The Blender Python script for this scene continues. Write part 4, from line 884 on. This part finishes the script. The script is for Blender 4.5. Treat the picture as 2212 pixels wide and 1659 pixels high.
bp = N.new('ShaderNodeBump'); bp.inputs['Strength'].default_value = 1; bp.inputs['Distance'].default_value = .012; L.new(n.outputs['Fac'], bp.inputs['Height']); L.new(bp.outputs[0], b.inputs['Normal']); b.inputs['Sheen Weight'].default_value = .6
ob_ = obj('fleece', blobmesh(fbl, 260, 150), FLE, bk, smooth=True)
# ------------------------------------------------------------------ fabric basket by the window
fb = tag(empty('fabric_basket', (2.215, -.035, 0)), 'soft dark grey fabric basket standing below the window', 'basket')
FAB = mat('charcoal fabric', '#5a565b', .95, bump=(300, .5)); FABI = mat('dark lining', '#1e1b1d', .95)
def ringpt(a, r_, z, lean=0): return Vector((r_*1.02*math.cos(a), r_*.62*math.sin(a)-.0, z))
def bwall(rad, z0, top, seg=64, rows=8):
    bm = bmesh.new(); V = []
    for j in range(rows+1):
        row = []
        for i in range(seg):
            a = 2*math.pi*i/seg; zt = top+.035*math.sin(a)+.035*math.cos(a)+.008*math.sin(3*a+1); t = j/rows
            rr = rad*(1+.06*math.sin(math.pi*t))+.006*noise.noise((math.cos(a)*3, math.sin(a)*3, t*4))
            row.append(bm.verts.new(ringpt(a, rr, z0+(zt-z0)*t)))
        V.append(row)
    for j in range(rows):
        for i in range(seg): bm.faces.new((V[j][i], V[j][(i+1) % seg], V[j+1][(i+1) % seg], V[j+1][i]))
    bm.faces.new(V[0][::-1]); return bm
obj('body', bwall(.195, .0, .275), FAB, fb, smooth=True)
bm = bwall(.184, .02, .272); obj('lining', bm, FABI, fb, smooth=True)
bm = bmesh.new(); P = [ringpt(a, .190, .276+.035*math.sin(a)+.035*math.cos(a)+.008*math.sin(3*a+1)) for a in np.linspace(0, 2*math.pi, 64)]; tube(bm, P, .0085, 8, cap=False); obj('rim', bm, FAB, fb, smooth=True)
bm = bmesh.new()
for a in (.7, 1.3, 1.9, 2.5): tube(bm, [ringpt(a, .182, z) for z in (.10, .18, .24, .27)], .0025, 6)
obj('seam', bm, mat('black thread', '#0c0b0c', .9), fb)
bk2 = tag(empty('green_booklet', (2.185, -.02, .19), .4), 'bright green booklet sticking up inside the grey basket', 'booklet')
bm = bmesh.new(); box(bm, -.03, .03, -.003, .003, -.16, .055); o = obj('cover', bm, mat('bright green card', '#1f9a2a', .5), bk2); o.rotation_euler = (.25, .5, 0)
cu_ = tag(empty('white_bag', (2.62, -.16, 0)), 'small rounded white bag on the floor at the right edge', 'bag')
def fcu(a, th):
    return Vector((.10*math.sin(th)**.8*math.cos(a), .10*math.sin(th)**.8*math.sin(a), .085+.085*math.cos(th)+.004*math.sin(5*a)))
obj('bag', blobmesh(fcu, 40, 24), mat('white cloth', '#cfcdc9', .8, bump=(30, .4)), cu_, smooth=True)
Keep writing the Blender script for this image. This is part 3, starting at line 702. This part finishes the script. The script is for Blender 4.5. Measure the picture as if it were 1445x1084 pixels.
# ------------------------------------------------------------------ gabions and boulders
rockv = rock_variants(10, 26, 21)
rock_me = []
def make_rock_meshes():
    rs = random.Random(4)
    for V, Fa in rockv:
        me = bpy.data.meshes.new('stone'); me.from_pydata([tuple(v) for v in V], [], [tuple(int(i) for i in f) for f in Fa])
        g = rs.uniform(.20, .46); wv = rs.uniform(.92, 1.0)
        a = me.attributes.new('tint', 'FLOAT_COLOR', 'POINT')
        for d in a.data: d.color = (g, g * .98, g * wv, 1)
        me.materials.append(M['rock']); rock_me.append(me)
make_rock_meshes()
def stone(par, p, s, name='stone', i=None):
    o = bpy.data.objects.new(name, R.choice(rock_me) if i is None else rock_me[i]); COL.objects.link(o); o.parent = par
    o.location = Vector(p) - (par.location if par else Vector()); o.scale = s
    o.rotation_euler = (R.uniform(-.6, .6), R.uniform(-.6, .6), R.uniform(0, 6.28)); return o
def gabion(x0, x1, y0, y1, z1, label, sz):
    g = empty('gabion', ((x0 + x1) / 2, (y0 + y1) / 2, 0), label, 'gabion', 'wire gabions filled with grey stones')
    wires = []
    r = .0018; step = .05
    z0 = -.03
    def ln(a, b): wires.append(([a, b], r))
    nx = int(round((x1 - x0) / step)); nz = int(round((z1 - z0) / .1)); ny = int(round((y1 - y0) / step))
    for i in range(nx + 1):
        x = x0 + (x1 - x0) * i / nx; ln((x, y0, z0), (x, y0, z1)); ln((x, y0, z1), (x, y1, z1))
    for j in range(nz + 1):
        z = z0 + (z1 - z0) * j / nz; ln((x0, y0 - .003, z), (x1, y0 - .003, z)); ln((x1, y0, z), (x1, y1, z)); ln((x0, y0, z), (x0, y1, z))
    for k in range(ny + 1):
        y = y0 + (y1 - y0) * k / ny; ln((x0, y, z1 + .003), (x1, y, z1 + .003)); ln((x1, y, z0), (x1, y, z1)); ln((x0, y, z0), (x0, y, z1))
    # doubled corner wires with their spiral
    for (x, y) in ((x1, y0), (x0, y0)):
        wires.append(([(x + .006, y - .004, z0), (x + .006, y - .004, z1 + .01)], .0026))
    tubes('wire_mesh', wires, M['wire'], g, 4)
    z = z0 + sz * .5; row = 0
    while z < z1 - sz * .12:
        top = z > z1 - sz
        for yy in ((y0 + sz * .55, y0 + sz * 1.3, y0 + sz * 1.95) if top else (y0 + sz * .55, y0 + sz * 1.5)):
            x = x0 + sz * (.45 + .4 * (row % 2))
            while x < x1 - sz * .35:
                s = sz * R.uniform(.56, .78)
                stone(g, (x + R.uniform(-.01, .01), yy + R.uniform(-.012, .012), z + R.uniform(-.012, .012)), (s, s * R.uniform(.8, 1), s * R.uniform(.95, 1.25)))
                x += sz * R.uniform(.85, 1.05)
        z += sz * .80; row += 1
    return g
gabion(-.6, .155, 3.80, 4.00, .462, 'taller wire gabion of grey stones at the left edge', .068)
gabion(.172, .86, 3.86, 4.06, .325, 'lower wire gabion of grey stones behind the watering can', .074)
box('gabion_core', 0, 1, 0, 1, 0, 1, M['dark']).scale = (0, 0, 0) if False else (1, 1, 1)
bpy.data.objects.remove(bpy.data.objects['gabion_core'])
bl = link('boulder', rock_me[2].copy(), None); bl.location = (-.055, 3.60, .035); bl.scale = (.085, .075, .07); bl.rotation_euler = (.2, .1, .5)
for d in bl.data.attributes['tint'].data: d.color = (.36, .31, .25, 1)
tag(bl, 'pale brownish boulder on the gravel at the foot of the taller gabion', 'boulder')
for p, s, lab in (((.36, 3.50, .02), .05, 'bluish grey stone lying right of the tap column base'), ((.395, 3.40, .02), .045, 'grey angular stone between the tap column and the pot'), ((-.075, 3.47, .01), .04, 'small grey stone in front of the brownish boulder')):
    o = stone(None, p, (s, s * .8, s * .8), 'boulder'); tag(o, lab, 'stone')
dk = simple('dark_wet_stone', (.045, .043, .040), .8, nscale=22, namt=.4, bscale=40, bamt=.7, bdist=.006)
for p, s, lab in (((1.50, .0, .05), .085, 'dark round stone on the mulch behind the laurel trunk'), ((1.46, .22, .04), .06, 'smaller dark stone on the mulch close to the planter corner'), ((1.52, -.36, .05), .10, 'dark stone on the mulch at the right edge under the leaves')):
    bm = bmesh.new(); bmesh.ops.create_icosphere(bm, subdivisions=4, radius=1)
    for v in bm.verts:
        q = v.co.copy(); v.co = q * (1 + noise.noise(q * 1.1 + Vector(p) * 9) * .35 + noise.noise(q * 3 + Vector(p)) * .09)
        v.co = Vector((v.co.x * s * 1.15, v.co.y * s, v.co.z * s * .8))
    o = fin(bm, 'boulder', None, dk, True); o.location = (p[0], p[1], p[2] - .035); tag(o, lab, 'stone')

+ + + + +

Work to be completed
Look through the material above. Copy each line where the word "part" appears.

Answer for this exercise
The Blender Python script for this scene continues. Write part 4, from line 884 on. This part finishes the script. The script is for Blender 4.5. Treat the picture as 2212 pixels wide and 1659 pixels high.
Keep writing the Blender script for this image. This is part 3, starting at line 702. This part finishes the script. The script is for Blender 4.5. Measure the picture as if it were 1445x1084 pixels.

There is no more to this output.